* [Given request]: Read through the data and report every line in which the word "pixels" occurs.

** BEGIN **

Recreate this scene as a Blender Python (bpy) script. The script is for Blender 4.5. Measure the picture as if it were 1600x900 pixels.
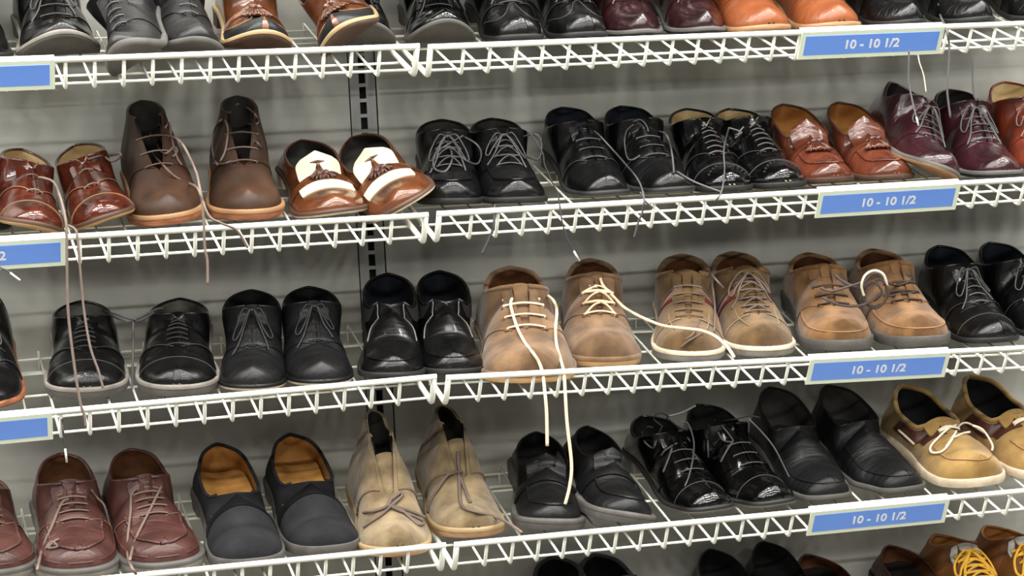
import bpy, bmesh, math, random
import numpy as np
from mathutils import Matrix, Vector
from mathutils.bvhtree import BVHTree
random.seed(7); np.random.seed(7)
for o in list(bpy.data.objects): bpy.data.objects.remove(o)
SC = bpy.context.scene; COL = SC.collection
# ------------------------------------------------------------------ camera
Z0 = 1.2                                   # height of the middle of the shelves above the floor
F = 4007.9; CX, CY = 801.06, 477.68        # focal length and principal point in pixels
RC = np.array([[0.9675983, -0.0510457, 0.2472808], [0.0671585, 0.9961034, -0.0571646], [-0.2433992, 0.0719194, 0.9672561]])
cv = lambda v: np.array([v[0], -v[2], v[1]])
AX = np.array([cv(r) for r in RC])         # camera right, up, back
CAM = cv(np.array([-0.555637, 0.277796, 3.498842])) + np.array([0, 0, Z0])
cd = bpy.data.cameras.new('camera'); cam = bpy.data.objects.new('camera', cd); COL.objects.link(cam)
cd.sensor_width = 36; cd.lens = F / 1600 * 36; cd.shift_x = -(CX - 800) / 1600; cd.shift_y = (CY - 450) / 1600
cd.clip_start = .05
M4 = Matrix([[*AX[:, 0]], [*AX[:, 1]], [*AX[:, 2]]]).to_4x4(); M4.translation = Vector(CAM)
cam.matrix_world = M4; SC.camera = cam
# ------------------------------------------------------------------ world, lamps, exposure
w = bpy.data.worlds.new('world'); SC.world = w; w.use_nodes = True
w.node_tree.nodes['Background'].inputs[0].default_value = (1, .99, .96, 1)
w.node_tree.nodes['Background'].inputs[1].default_value = .09
LX = (-2.6, -1.3, 0.0, 1.3, 2.6)
for yy, pw in ((-.28, 18), (-1.0, 15), (-2.2, 11), (-4.4, 30)):
    for xx in LX:
        for k in range(3):
            ld = bpy.data.lights.new('ceiling_lamp', 'AREA'); ld.shape = 'RECTANGLE'; ld.size = .2; ld.size_y = .2
            ld.energy = pw * .67; ld.color = (1, .985, .94)
            lo = bpy.data.objects.new('ceiling_lamp', ld); COL.objects.link(lo); lo.location = (xx + k * .42 - .42, yy, 3.05)
SC.view_settings.view_transform = 'Standard'; SC.view_settings.look = 'None'; SC.view_settings.gamma = 1
SC.view_settings.use_curve_mapping = False; SC.view_settings.exposure = .22

TAU, LAM, LIP, SS, HH = .2544, .9964, .0459, .0914, .233
PITCH = .0381
def at(px, py, Y):
    d = AX[0] * ((px - CX) / F) - AX[1] * ((py - CY) / F) - AX[2]
    return CAM + d * ((Y - CAM[1]) / d[1])
def ray(px, py):
    d = AX[0] * ((px - CX) / F) - AX[1] * ((py - CY) / F) - AX[2]
    return d / np.linalg.norm(d)
def proj(p):
    q = AX @ (np.asarray(p) - CAM); return CX - F * q[0] / q[2], CY + F * q[1] / q[2]

# ------------------------------------------------------------------ materials
def mat(name, col, rough=.5, metal=0, coat=0, var=.0, vscale=20, bump=0, bscale=300, sheen=0, crease=0, stretch=(1, 1, 1), col2=None, spec=.5):
    m = bpy.data.materials.get(name)
    if m: return m
    m = bpy.data.materials.new(name); m.use_nodes = True; nt = m.node_tree; b = nt.nodes['Principled BSDF']
    def lin(c): return tuple((x / 255 / 12.92 if x / 255 <= .04045 else ((x / 255 + .055) / 1.055) ** 2.4) for x in c)
    c = lin(col)
    b.inputs['Base Color'].default_value = (*c, 1); b.inputs['Roughness'].default_value = rough; b.inputs['Metallic'].default_value = metal
    b.inputs['Specular IOR Level'].default_value = spec
    b.inputs['Coat Weight'].default_value = coat; b.inputs['Coat Roughness'].default_value = .12
    b.inputs['Sheen Weight'].default_value = sheen
    if var or bump or crease:
        tc = nt.nodes.new('ShaderNodeTexCoord'); mp = nt.nodes.new('ShaderNodeMapping'); mp.inputs['Scale'].default_value = stretch
        nt.links.new(tc.outputs['Object'], mp.inputs['Vector'])
        if var:
            n = nt.nodes.new('ShaderNodeTexNoise'); n.inputs['Scale'].default_value = vscale; n.inputs['Detail'].default_value = 5
            nt.links.new(mp.outputs[0], n.inputs['Vector'])
            r = nt.nodes.new('ShaderNodeValToRGB'); r.color_ramp.elements[0].position = .3; r.color_ramp.elements[1].position = .72
            a = lin(col2) if col2 else tuple(x * (1 - var) for x in c)
            r.color_ramp.elements[0].color = (*a, 1); r.color_ramp.elements[1].color = (*(tuple(min(1, x * (1 + .35 * var)) for x in c)), 1)
            nt.links.new(n.outputs['Fac'], r.inputs[0]); nt.links.new(r.outputs[0], b.inputs['Base Color'])
        if bump or crease:
            bp = nt.nodes.new('ShaderNodeBump'); bp.inputs['Distance'].default_value = .001; bp.inputs['Strength'].default_value = 1
            n2 = nt.nodes.new('ShaderNodeTexNoise'); n2.inputs['Scale'].default_value = bscale; n2.inputs['Detail'].default_value = 4
            nt.links.new(mp.outputs[0], n2.inputs['Vector'])
            h = nt.nodes.new('ShaderNodeMath'); h.operation = 'MULTIPLY'; h.inputs[1].default_value = bump
            nt.links.new(n2.outputs['Fac'], h.inputs[0]); out = h.outputs[0]
            if crease:
                m2 = nt.nodes.new('ShaderNodeMapping'); m2.inputs['Scale'].default_value = (22, 95, 30)
                nt.links.new(tc.outputs['Object'], m2.inputs['Vector'])
                n3 = nt.nodes.new('ShaderNodeTexNoise'); n3.inputs['Scale'].default_value = 1; n3.inputs['Detail'].default_value = 3; n3.inputs['Distortion'].default_value = .6
                nt.links.new(m2.outputs[0], n3.inputs['Vector'])
                k = nt.nodes.new('ShaderNodeMath'); k.operation = 'MULTIPLY_ADD'; k.inputs[1].default_value = crease
                nt.links.new(n3.outputs['Fac'], k.inputs[0]); nt.links.new(out, k.inputs[2]); out = k.outputs[0]
            nt.links.new(out, bp.inputs['Height']); nt.links.new(bp.outputs[0], b.inputs['Normal'])
    return m
def leather(name, col, rough=.3, coat=.3, **k):
    k.setdefault('var', .3); k.setdefault('bump', .18); k.setdefault('bscale', 260); k.setdefault('crease', 1.6); k.setdefault('vscale', 25)
    return mat(name, col, rough, coat=coat, **k)
def suede(name, col, **k):
    k.setdefault('var', .35); k.setdefault('bump', .7); k.setdefault('bscale', 420); k.setdefault('vscale', 32); k.setdefault('crease', 1.5); k.setdefault('sheen', .25)
    return mat(name, col, .92, spec=.25, **k)
WIRE = mat('white_epoxy', (226, 226, 214), .35, bump=.05, bscale=120)
BLK = leather('black_leather', (7, 7, 8), .30, .22, spec=.38)
BLKG = leather('black_polished_leather', (5, 5, 6), .15, .5, spec=.4, crease=.9)
BLKM = leather('black_matt_leather', (11, 11, 13), .45, .04, spec=.4)
BLKS = mat('black_nubuck', (36, 36, 39), .9, var=.4, vscale=30, bump=.6, bscale=300, crease=1.5, spec=.25)
GRYU = leather('charcoal_leather', (50, 50, 50), .5, .05)
BRN = leather('chestnut_polished_leather', (82, 33, 19), .18, .5, col2=(40, 15, 11), crease=.3, bump=.08)
TASS = leather('cognac_leather', (98, 50, 32), .24, .45, col2=(70, 30, 18))
BOOT = leather('waxed_brown_leather', (64, 39, 22), .5, .0, col2=(28, 17, 10), vscale=14, crease=.5)
SPEC = leather('saddle_brown_leather', (100, 55, 28), .24, .4, col2=(56, 28, 14), crease=.5)
CRM = leather('cream_leather', (232, 222, 190), .5, .05, var=.1)
BURG = leather('burgundy_leather', (50, 20, 26), .25, .4, col2=(30, 10, 14))
BURD = leather('dark_burgundy_leather', (48, 20, 22), .25, .45, col2=(24, 10, 12))
REDB = leather('red_brown_leather', (112, 46, 26), .33, .2, col2=(62, 22, 14))
MOC = leather('oxblood_grain_leather', (80, 49, 43), .42, .15, col2=(58, 28, 25), crease=2)
TANL = leather('tan_leather', (130, 72, 38), .42, .15, col2=(122, 62, 30))
SUE = suede('tan_suede', (122, 94, 66), col2=(84, 62, 42))
SNK = suede('olive_tan_suede', (118, 91, 56), col2=(76, 57, 34))
CAML = suede('camel_nubuck', (138, 101, 62), col2=(92, 63, 36))
BEI = suede('beige_suede', (142, 123, 93), col2=(98, 82, 58))
BOAT = suede('sand_nubuck', (154, 123, 70), col2=(122, 94, 48), crease=.6)
BOATD = leather('chocolate_leather', (74, 38, 28), .45, .1)
ANK = leather('hazel_leather', (120, 74, 34), .5, .1)
LBLK = mat('black_lining', (14, 14, 15), .8, var=.2, vscale=40)
LNAV = mat('dark_blue_lining', (20, 26, 36), .7, var=.3, vscale=30)
LGRY = mat('grey_lining', (120, 118, 112), .8, var=.3, vscale=40)
LCHA = mat('charcoal_lining', (58, 56, 52), .75, var=.35, vscale=30)
LTAN = mat('tan_lining', (206, 152, 82), .55, var=.4, vscale=22, col2=(128, 84, 38), bump=.5, bscale=60)
LBRN = mat('brown_lining', (110, 66, 34), .6, var=.5, vscale=22, col2=(60, 34, 18))
LCRM = mat('cream_lining', (206, 184, 140), .6, var=.25, vscale=30)
SBLK = mat('black_sole', (30, 30, 30), .55, bump=.3, bscale=200, var=.3, vscale=60)
SGRY = mat('grey_rubber_sole', (84, 81, 77), .7, bump=.3, bscale=200, var=.25, vscale=50)
SGRL = mat('light_grey_sole', (126, 120, 112), .7, bump=.3, bscale=200, var=.3, vscale=50)
STAN = mat('tan_sole', (168, 128, 92), .6, var=.35, vscale=50, stretch=(1, 1, 6))
SORG = mat('orange_brown_sole', (160, 100, 66), .5, var=.4, vscale=40, stretch=(1, 1, 8), col2=(104, 60, 38))
SCRM = mat('cream_sole', (214, 196, 170), .6, var=.3, vscale=50)
SBRN = mat('brown_sole', (74, 50, 36), .55, var=.3, vscale=60)
SGUM = mat('gum_sole', (176, 138, 94), .6, var=.2, vscale=50)
KBLK = mat('black_cord', (40, 40, 42), .6, bump=.8, bscale=900)
KGRY = mat('charcoal_cord', (78, 76, 76), .6, bump=.8, bscale=900)
KBRN = mat('taupe_cord', (112, 94, 84), .7, bump=.8, bscale=900)
KDBR = mat('dark_brown_cord', (70, 58, 54), .7, bump=.8, bscale=900)
KCRM = mat('cream_cord', (232, 204, 168), .7, bump=.8, bscale=900)
KWHT = mat('white_cord', (226, 214, 190), .7, bump=.8, bscale=900)
KYEL = mat('yellow_cord', (222, 170, 52), .7, bump=.8, bscale=900)
KTIP = mat('clear_tip', (190, 186, 178), .25)
KRED = mat('dark_red_stripe', (92, 26, 28), .6, var=.3)
KPIN = mat('mauve_cord', (104, 89, 80), .7, bump=.8, bscale=900)
METL = mat('steel_ring', (160, 155, 145), .3, metal=1)
GFAB = mat('grey_tongue_fabric', (168, 166, 162), .8, bump=.6, bscale=500)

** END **

* [Task answer]:
Recreate this scene as a Blender Python (bpy) script. The script is for Blender 4.5. Measure the picture as if it were 1600x900 pixels.
F = 4007.9; CX, CY = 801.06, 477.68        # focal length and principal point in pixels